Tuesday, August 30, 2011

Sigmar Polke's Potatoes & Other Common Materials



Sigmar Polke [born in Oels, Silesia, Schlesien, Germany, 1941 - 2010] Kartoffelhaus [Potatoe House], 1967

Article provided by Grove Art Online www.groveart.com: In 1963 Polke launched Capitalist Realism in response to Pop art, exhibiting the first works in this genre in Düsseldorf. Polke took as his motifs such ordinary food items as chocolate, sausages or biscuits, isolating them and apparently depriving them of their tactility in order to elevate them to the status of aesthetic signs.

In the 1960s, Mr. Polke was at the vanguard of a German artistic movement called capitalist realism, along with fellow painter Gerhard Richter -- who later expressed reservations about his colleague's work, saying "he refuses to accept any borders, any limits."

Early in his career, Mr. Polke borrowed from the exaggerated comic-book style of Roy Lichtenstein (complete with so-called "Polke dots") and the colliding images of James Rosenquist and Robert Rauschenberg. Under the pop art exuberance, however, were dark undertones of Mr. Polke's childhood in East Germany.

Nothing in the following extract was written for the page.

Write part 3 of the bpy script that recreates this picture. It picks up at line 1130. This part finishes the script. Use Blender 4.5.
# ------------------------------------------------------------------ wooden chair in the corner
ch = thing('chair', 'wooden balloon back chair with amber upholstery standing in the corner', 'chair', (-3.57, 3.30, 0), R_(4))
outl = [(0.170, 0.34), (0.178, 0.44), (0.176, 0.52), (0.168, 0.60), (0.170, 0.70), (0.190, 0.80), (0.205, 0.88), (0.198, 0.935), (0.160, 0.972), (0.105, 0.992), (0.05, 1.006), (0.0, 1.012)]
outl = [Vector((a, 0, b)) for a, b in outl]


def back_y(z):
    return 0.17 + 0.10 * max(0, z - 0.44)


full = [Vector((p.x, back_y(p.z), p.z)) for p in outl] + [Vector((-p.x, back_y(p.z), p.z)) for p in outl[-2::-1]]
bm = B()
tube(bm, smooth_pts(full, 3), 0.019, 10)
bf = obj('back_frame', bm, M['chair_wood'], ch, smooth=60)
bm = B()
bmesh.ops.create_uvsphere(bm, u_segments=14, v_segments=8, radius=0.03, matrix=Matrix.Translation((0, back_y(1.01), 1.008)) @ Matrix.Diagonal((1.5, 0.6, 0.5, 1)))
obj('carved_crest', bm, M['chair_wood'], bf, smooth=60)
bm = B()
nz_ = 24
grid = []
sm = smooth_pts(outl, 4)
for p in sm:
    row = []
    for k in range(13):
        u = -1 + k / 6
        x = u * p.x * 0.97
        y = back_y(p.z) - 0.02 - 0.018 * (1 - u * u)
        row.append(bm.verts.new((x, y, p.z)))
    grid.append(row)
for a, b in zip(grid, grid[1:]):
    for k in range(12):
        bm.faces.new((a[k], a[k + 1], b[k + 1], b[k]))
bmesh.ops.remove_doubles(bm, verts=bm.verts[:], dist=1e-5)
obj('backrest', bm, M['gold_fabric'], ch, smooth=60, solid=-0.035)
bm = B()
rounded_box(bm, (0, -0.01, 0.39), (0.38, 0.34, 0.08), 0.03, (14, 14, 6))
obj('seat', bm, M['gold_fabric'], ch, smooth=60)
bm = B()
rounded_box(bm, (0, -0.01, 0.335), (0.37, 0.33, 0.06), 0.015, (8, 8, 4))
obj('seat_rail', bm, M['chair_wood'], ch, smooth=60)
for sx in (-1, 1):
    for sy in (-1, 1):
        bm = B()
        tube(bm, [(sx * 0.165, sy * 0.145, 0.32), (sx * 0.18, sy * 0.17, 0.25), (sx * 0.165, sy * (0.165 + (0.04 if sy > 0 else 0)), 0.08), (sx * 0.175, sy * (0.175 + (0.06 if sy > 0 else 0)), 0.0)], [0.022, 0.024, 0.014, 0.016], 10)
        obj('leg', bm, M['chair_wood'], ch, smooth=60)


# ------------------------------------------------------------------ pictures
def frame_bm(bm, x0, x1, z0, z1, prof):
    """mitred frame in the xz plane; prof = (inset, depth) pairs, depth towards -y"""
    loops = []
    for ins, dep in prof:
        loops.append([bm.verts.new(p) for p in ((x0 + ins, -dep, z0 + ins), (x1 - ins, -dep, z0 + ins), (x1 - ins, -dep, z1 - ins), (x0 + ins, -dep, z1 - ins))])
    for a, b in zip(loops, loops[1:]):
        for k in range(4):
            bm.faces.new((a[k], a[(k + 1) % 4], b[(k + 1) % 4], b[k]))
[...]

He made collages with images drawn from advertising and newspaper photographs, mixed with splashes of paint and references to classical myths. He often painted directly on translucent fabric and, at times, incorporated plastic tubs, potatoes and liverwurst in his artwork.

Sigmar Polke, Potato Machine [Kartoffelmaschine], 1969

"He attacked painting as if he meant to trash it," critic Peter Schjeldahl said in the New Yorker. "He painted on tacky, non-canvas fabrics -- printed tablecloths, for instance -- with a witches' brew of non-paint chemicals."